The Lighthouse

the lighthouse

13 July 2009

Words, wit, and wisdom

I've lamented...moaned even...about the dearth of reading on my bedside table, about how it seems too challenging to concentrate on a book these days. I've realized that I do most of my reading online - nice bite-sized blogs. Bite-sized blogs are like two-bite brownies: not enough to be too much, and just enough to make you think you really could handle just a little bit more.

Today I stumbled across two new blogs, and while I've just begun to explore them, the initial sampling struck me as being worth sharing. This first one because it made me laugh. It is so very British, so very 'bloke'ish, wonderfully could be Dave Barry with a British accent. I've often joked that I'd love to be Dave Barry... I think having the ability to universally make people laugh (that sounds rather bullying and manipulative. Should I say 'inspire people to laugh'?) is the most wonderful gift. As well as very difficult.

The second one I've included because for years now, since first learning about Act One, I've been wanting to learn more about Christians (specifically Catholics) in Hollywood. While I can be rather scathing of "the emptiness of Hollywood", the power of film to tell a story, evoke emotions, share experiences, ensure the remembrance of history, and to simply entertain, is not to be maligned or overlooked.

I have aspirations to write, and think I'd like to try my hand at screenplays. I didn't believe it would be possible to write good, broad-appeal scripts without also having to compromise the thing which is most fundamental to who I am: Catholicism. Until I learned about the group at Act One, that is. And today I somehow found my way to Barbara Nicolosi's blog, and I feel inspired to take this idea of writing more seriously.

Think about movies that you've seen. Think about the ones that have really left an impression, have almost become a part of you. The best stories always do. What do they have in common? I'm sure that for the most part, those lingering movies tell the Truth, even if only in a small way. The characters may be flawed, there may be struggle and sadness - maybe not even a happy ending. There is probably an element of heroism, redemption, forgiveness, and they often include the concept of blessing, from parent to child. The secular world does not understand these themes as being necessarily Christian, but a Christian certainly recognizes them as Truth.

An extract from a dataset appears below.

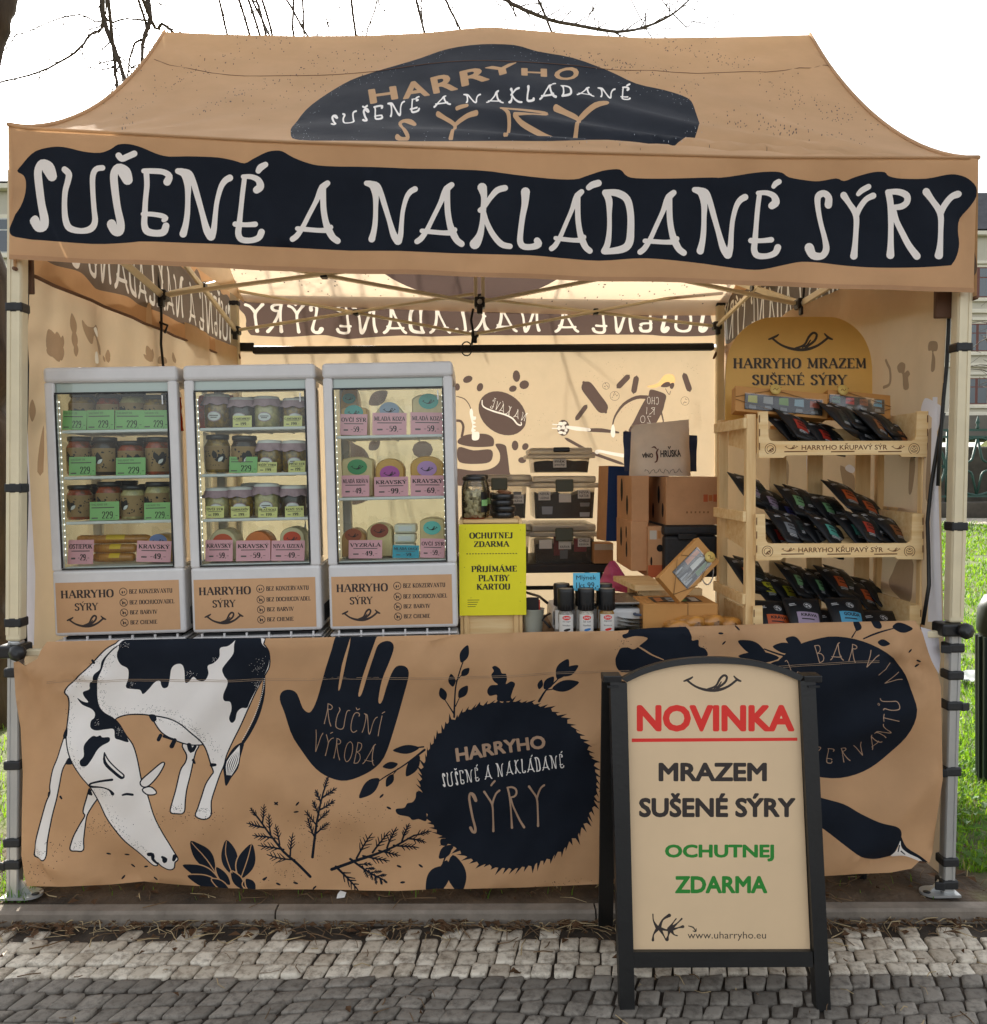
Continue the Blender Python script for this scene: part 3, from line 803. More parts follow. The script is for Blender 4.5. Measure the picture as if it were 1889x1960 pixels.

The trick, I think, for contemporary storytellers who choose film as their medium, is to share Truth in such a way so as to not alienate their audience. There is a place for evangelism, and those who are called to (and gifted for) overt prophecy - telling the Word straight out. But there is also a place for those who speak the language of 'the world' and bring light into its darkness in a less overt fashion. Perhaps like a mom who sneaks spinach into the scrambled eggs, or vitamins into the orange juice. Harmless but effective. I see it as reclaiming popular culture: it is taking back the storytelling art form, and restoring substance to its content. The challenge is to spin a tale with mass appeal, and deliver an important message without hitting the audience over the head with it.